Deal activity in 2017 has continued to be slow as the oil and gas industry becomes accustomed to the reduced oil price. But I believe that January will signal the start of a very intense period for both buyers and sellers.

I predict that in 2018 we are going to see more companies coming up for sale, not only at the bigger end of the market, but what would be considered the smaller end too – companies that sit within the £2m to £10m revenue bracket.

Oil is still a volatile commodity and the North Sea remains a long way off a full recovery, however, over the past two years companies have seen their financials stabilise and reach a steady base. The worst is over and order books are tipping in the right direction.

There is now a level of confidence that has been lacking for a long time and shareholders feel that they have now built their businesses back up to a point where the time is right to sell.

It’s also important to consider that many business owners have been through this cycle before: they simply no longer want to go through another round of ramping a business up and developing it to the pre-downturn levels. They are saying, “It’s now sellable, let’s exit.”

I also predict that 2018 will see an increase in consolidation. Major deals like GE Oil and Gas and Baker Hughes earlier this year have resulted in companies not just growing, but becoming mammoth in their scale.
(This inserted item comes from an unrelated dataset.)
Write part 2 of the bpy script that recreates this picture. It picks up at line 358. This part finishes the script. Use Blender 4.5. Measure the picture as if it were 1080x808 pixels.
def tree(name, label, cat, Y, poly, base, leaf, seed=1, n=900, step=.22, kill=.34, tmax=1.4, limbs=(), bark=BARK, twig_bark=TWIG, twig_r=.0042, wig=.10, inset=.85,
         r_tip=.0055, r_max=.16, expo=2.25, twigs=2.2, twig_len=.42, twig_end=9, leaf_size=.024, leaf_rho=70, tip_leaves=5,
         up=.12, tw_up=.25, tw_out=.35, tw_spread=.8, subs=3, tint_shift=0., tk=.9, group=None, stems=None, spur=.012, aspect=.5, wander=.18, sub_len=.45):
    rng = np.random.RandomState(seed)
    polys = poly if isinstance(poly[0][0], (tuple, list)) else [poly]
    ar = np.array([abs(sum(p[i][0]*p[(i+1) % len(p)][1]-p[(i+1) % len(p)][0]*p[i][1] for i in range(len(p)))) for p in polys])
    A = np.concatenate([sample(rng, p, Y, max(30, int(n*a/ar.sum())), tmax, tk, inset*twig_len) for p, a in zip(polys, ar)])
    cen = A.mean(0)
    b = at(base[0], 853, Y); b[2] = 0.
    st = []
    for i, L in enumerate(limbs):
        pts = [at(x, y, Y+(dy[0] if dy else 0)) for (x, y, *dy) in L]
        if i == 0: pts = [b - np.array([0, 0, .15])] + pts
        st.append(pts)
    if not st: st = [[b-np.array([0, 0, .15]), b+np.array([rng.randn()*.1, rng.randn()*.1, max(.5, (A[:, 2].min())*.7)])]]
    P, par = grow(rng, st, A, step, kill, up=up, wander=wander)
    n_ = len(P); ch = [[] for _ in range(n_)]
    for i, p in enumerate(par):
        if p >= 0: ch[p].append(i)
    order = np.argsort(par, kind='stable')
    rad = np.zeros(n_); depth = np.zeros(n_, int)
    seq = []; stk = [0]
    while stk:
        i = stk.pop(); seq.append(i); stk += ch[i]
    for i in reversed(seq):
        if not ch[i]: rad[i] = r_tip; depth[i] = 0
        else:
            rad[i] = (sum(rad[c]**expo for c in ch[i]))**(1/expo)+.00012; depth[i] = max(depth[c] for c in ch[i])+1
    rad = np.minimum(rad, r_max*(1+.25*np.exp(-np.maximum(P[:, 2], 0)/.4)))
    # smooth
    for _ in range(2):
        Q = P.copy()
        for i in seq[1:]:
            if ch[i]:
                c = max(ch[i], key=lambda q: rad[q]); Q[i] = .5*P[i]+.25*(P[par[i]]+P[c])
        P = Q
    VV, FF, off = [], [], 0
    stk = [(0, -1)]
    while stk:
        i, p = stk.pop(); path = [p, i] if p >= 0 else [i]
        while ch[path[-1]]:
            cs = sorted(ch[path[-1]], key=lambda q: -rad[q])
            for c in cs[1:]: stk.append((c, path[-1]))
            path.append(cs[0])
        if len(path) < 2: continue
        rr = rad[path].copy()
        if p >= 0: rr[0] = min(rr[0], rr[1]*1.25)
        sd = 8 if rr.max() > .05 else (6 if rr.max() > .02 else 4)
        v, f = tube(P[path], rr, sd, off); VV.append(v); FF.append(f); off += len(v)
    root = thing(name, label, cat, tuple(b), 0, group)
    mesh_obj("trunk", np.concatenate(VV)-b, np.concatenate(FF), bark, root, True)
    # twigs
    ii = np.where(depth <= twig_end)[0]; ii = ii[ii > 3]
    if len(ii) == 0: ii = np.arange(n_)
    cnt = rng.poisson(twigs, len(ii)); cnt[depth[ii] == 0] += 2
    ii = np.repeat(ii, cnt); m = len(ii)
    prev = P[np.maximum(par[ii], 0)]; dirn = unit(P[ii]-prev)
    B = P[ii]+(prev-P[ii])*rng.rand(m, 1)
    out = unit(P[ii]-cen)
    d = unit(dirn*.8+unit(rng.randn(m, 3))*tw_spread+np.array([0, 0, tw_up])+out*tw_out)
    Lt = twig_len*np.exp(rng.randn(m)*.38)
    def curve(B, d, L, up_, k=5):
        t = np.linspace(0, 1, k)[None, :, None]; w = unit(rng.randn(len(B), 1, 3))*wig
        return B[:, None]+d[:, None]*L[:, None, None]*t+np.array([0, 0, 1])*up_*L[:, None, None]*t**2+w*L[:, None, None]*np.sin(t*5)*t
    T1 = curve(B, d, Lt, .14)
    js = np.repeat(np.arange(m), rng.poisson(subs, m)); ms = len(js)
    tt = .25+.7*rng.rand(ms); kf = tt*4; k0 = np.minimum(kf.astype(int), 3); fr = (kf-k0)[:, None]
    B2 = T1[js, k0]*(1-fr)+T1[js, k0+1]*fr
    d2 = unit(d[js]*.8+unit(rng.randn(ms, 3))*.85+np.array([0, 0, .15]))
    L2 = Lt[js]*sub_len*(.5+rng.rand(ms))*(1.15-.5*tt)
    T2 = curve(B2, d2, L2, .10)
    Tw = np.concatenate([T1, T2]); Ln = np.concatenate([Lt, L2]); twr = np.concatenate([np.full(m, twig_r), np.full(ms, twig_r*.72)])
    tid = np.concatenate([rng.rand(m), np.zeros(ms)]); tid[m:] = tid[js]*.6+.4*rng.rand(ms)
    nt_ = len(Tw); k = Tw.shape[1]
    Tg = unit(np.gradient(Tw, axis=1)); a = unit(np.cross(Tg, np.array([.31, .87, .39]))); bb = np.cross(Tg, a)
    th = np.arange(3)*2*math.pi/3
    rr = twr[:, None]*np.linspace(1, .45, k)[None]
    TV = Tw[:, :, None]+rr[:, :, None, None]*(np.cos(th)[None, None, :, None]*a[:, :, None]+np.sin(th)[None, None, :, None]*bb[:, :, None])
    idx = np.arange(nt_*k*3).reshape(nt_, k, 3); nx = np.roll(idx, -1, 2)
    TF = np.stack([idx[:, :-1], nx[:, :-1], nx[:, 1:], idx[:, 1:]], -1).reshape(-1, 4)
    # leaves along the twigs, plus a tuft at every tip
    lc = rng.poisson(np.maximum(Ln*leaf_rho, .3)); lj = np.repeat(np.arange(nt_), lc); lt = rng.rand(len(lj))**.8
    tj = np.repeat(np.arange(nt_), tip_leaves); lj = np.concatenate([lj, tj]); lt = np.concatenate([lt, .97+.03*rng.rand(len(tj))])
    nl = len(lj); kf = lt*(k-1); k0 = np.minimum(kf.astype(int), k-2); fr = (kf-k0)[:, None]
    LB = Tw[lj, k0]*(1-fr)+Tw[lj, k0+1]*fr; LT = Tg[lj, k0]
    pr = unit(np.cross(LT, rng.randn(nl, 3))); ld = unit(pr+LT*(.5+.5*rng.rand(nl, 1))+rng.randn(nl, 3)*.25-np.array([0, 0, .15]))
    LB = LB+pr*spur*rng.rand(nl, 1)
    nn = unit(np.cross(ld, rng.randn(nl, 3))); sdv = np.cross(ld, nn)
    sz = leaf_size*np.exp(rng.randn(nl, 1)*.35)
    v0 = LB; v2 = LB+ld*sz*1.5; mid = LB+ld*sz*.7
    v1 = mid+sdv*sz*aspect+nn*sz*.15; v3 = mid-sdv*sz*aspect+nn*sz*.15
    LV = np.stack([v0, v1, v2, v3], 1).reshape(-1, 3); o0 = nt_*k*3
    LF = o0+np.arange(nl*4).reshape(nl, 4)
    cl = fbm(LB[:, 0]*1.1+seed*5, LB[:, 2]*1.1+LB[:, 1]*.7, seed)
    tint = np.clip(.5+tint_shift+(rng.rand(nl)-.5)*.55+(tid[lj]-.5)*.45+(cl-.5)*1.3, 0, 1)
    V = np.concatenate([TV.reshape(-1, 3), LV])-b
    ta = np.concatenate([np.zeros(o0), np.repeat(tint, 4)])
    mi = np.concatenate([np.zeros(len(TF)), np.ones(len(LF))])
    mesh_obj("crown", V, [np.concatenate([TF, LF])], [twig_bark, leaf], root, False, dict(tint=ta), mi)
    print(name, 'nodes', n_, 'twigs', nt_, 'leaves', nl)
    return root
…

For companies lower down the supply chain, it stands to reason that you too are going to have to grow and do things on a bigger scale. There are a lot of companies out there for which the quickest solution will be to merge.

In 2018, the main barrier to deals activity, I believe, will continue to be the availability of finance. It is very difficult to seize opportunities when you cannot get working capital that will allow you to realise your plans and as we enter another year it is still difficult to know what reaction you may get from a bank when you discuss the issue of business loans and refinancing.

The key to addressing this remains in anticipating your finance needs and engaging with potential funders at an early stage. It is without question more difficult to get finance than it was five or 10 years ago, and if you suddenly hit a funding requirement in order to fulfil a contract there is simply no guarantee of receiving it.

As we start a new year, think of it as being a blank page and a good time to get a company health check. You may not need working capital right now, but it’s always a worthwhile exercise to look at financial models. Ensuring they are kept up to date is also key: this allows you to be one step ahead in anticipating funding needs and mitigating challenges.

So, for me, 2018 is going to be the year of acquisitions and mergers. What I cannot predict is what the first major deal of the year will be – that is anyone’s guess.